◆ Written exercise ◆
Copy exactly, and only, the lines below from the first through the one containing "PI = math.pi", both included; pictures are omitted.

_ _ _

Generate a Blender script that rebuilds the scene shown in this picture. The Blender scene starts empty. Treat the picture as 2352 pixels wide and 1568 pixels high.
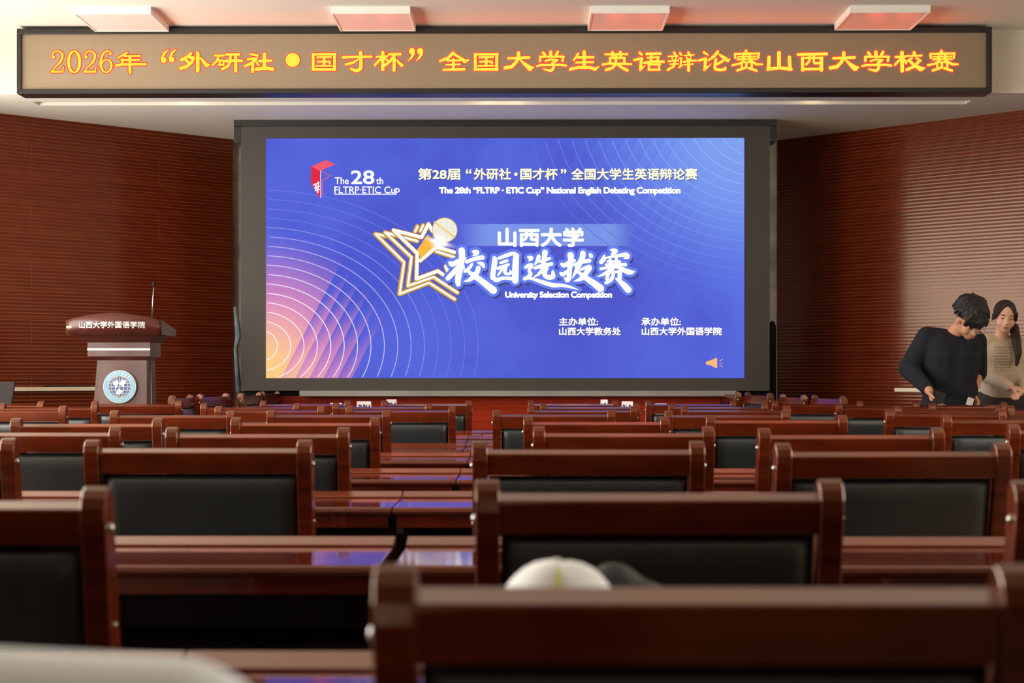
import bpy, bmesh, math, random
from mathutils import Vector, Matrix, Euler
random.seed(7)
S = bpy.context.scene
C = S.collection
PI = math.pi

# ------------------------------------------------------------------ camera
F = 3800.0            # focal length in pixels of the 2352 px wide frame
HY = 860.5            # pixel row of the horizon
EYE = 1.165
PSI = math.radians(0.49)
cam_d = bpy.data.cameras.new('camera'); cam = bpy.data.objects.new('camera', cam_d); C.objects.link(cam)
cam_d.sensor_width = 36.0; cam_d.sensor_fit = 'HORIZONTAL'
cam_d.lens = 36.0 * F / 2352.0
cam_d.shift_y = (HY - 784.0) / 2352.0
cam_d.clip_start = 0.05; cam_d.clip_end = 100
cam_d.dof.use_dof = True; cam_d.dof.focus_distance = 11.0; cam_d.dof.aperture_fstop = 5.6
cam.location = (0, 0, EYE); cam.rotation_euler = (PI / 2, 0, PSI)
S.camera = cam
# ------------------------------------------------------------------ world, colour management
w = bpy.data.worlds.new('world'); S.world = w; w.use_nodes = True
w.node_tree.nodes['Background'].inputs[0].default_value = (0.75, 0.87, 1.0, 1)
w.node_tree.nodes['Background'].inputs[1].default_value = 0.6
S.view_settings.view_transform = 'Standard'; S.view_settings.look = 'None'
S.view_settings.exposure = 0.0; S.view_settings.gamma = 1.0; S.view_settings.use_curve_mapping = False
# ------------------------------------------------------------------ daylight through the windows
HALF = 4.6            # half width of the hall
WIN_L = [(1.8, 4.6), (5.4, 8.2), (9.1, 11.9)]
WIN_R = [(3.0, 6.0)]
WZ = (1.0, 3.1)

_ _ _

◆ Full response ◆
Generate a Blender script that rebuilds the scene shown in this picture. The Blender scene starts empty. Treat the picture as 2352 pixels wide and 1568 pixels high.
import bpy, bmesh, math, random
from mathutils import Vector, Matrix, Euler
random.seed(7)
S = bpy.context.scene
C = S.collection
PI = math.pi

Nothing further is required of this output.